The Unvisibles - Ian Whybrow

Oliver Gasper and Nicky Chew are complete opposites. Oliver is loud and obnoxious, the class clown, constantly making jokes and "mucking around." Nicky, on the other hand, does his absolute best not to draw any attention to himself. He's quiet in class, doing well enough in his classes to succeed but not so well that he stands out. They're next-door neighbors, but they really have nothing to do with each other. The Gaspers are an argumentative bunch and are constantly shouting at each other; Nicky and his mother are quiet and contemplative. But all this changes when Oliver discovers a formula that turns him invisible and he's unable to change back. He asks Nicky for help and the two of them become "the Unvisibles."

I got the book from the rotating collection at the library, and it was a fun, quick read. It's also British, so some of the slang and vocabulary wasn't immediately familiar to me. I don't think it's something I'd read to Ridley at this point, partly because of the British-isms but also because some of the humor is quite rude. (Oliver, in the prologue, is riling up his class with a drawing of a Willybeast with an "incredibly rude weapon-system.") However, I did enjoy it myself.

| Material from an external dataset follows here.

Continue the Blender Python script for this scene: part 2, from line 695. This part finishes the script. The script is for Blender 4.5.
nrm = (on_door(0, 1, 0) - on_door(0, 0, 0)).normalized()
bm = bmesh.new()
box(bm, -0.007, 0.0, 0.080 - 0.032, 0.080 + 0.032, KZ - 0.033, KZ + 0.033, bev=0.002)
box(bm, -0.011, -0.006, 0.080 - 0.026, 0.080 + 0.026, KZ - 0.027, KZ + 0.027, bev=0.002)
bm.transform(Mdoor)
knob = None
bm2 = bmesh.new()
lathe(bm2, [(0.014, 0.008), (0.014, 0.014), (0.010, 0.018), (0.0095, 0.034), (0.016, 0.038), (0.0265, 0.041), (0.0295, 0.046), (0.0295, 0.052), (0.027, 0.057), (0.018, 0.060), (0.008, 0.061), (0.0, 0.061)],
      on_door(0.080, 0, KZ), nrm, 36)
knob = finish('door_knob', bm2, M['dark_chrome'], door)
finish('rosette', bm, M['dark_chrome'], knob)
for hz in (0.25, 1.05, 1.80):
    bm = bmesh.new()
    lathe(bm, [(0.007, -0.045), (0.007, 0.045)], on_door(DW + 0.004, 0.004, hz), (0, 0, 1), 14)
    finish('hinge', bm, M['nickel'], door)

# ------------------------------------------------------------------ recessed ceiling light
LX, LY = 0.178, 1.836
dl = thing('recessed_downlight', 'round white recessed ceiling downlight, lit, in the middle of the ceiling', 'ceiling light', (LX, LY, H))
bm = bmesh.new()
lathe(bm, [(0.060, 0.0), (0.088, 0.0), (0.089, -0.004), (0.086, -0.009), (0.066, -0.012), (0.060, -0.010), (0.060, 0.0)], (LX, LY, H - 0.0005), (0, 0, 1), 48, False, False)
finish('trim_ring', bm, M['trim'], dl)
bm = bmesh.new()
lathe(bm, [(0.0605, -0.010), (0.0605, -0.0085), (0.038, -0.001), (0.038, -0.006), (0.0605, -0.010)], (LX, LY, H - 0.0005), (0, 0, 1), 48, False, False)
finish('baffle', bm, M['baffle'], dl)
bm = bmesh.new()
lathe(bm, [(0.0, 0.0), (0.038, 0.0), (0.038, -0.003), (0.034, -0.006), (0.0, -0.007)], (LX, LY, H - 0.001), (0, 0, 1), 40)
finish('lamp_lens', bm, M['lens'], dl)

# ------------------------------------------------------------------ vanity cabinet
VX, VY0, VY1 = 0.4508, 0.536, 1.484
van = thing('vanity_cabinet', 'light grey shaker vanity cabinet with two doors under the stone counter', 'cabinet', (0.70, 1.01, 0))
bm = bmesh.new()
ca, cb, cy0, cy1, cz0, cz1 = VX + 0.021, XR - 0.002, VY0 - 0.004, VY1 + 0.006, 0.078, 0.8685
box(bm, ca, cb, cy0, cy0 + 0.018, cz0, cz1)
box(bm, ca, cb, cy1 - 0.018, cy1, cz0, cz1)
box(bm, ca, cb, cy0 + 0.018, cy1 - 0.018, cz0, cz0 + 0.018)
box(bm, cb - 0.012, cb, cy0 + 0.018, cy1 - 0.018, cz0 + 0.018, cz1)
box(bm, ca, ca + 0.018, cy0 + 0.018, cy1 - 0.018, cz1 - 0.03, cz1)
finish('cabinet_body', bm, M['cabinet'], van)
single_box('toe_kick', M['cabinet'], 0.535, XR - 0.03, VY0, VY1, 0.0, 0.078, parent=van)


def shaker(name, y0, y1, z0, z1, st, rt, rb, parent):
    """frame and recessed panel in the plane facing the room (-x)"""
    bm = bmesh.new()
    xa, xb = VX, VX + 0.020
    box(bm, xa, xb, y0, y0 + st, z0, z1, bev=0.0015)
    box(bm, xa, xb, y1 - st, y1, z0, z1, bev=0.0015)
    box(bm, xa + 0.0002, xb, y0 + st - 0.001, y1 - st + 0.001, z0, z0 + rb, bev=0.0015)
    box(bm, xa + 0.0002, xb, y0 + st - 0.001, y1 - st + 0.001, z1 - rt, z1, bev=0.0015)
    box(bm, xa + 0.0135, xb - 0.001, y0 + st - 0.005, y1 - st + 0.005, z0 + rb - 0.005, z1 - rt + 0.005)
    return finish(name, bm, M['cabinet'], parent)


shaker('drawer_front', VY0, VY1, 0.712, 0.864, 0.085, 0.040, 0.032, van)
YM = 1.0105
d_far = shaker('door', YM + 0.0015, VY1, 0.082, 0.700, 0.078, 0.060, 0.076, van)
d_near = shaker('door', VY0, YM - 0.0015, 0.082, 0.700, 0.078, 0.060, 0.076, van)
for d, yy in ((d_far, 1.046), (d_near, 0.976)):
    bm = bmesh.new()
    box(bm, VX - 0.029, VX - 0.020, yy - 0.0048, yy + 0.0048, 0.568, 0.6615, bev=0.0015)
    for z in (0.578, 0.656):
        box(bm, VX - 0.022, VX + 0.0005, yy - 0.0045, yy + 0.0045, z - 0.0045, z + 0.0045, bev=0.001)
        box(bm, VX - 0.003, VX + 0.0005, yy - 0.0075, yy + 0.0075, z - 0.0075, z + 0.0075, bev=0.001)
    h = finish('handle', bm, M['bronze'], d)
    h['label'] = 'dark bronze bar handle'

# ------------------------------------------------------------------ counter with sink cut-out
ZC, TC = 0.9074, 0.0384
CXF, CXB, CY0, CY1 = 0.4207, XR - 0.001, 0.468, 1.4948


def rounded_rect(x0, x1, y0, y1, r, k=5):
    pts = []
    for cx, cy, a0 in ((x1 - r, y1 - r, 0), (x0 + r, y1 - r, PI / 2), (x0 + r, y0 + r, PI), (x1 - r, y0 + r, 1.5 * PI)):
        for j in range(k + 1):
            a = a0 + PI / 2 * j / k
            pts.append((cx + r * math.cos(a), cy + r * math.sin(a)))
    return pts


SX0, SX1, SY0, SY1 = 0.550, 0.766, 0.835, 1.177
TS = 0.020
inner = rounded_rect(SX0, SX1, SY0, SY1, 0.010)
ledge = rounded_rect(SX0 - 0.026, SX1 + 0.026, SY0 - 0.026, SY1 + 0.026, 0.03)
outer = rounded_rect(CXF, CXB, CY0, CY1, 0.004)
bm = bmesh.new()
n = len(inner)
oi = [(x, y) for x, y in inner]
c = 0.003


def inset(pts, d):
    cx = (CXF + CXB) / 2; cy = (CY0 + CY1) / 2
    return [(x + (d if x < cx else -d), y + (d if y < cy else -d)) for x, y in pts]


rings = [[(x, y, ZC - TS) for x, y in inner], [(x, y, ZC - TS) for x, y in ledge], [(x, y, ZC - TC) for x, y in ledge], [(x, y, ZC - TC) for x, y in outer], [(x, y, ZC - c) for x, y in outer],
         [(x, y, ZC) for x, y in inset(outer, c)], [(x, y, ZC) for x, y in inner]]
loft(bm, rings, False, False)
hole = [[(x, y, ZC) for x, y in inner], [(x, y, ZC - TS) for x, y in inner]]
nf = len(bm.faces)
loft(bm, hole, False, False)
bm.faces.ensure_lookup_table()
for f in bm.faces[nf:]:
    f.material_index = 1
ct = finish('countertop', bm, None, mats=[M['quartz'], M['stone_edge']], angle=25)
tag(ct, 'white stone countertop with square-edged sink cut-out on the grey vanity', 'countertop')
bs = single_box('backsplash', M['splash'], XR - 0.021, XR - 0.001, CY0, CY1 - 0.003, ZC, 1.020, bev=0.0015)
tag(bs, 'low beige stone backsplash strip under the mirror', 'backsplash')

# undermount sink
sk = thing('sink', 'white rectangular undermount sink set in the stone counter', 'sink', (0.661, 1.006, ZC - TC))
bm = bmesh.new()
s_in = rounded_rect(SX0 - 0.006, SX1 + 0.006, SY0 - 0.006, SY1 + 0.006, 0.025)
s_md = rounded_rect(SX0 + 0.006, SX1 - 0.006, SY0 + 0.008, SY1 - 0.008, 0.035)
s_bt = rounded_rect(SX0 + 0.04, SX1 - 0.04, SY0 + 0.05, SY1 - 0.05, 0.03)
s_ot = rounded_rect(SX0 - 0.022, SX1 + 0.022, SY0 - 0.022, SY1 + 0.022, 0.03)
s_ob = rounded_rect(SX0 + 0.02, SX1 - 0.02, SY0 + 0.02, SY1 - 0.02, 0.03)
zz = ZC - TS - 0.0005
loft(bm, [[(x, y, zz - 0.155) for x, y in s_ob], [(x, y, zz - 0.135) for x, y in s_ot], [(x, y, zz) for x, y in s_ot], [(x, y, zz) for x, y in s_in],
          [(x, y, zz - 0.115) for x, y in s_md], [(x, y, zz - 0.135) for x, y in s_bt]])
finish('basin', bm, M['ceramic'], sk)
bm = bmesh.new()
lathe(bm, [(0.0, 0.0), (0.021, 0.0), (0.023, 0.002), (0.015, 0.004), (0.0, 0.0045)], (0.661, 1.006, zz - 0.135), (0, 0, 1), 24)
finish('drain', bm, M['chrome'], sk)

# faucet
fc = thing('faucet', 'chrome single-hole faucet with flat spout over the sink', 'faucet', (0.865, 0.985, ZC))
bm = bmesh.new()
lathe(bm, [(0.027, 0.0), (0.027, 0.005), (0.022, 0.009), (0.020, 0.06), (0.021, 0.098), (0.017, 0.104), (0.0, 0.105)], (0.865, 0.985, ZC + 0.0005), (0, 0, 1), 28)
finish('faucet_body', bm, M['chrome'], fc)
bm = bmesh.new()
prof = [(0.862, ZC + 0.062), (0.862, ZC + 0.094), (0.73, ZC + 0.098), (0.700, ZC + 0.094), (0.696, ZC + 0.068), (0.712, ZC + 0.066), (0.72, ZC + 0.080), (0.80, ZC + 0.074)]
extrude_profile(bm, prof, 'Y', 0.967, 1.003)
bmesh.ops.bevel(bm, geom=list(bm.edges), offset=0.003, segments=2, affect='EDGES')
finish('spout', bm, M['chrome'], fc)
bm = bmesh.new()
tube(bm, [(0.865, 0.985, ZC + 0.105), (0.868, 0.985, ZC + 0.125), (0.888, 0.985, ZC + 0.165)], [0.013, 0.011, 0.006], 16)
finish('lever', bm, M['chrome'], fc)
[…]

The characters are pretty extreme types, from Oliver's dad to Reginald Pugh, the antiques dealer who frequently rips off the Gaspers. There's a side plot involving the Chews' neighbor, Mr Dudzinski, a very nice guy who takes a liking to Ms Chew. The book reminded me a little of some of Roald Dahl's books, with cartoony people and outlandish circumstances. But that's a good thing. I loved following this odd couple as they worked out how to make Oliver visible again, while also learning how to be friends.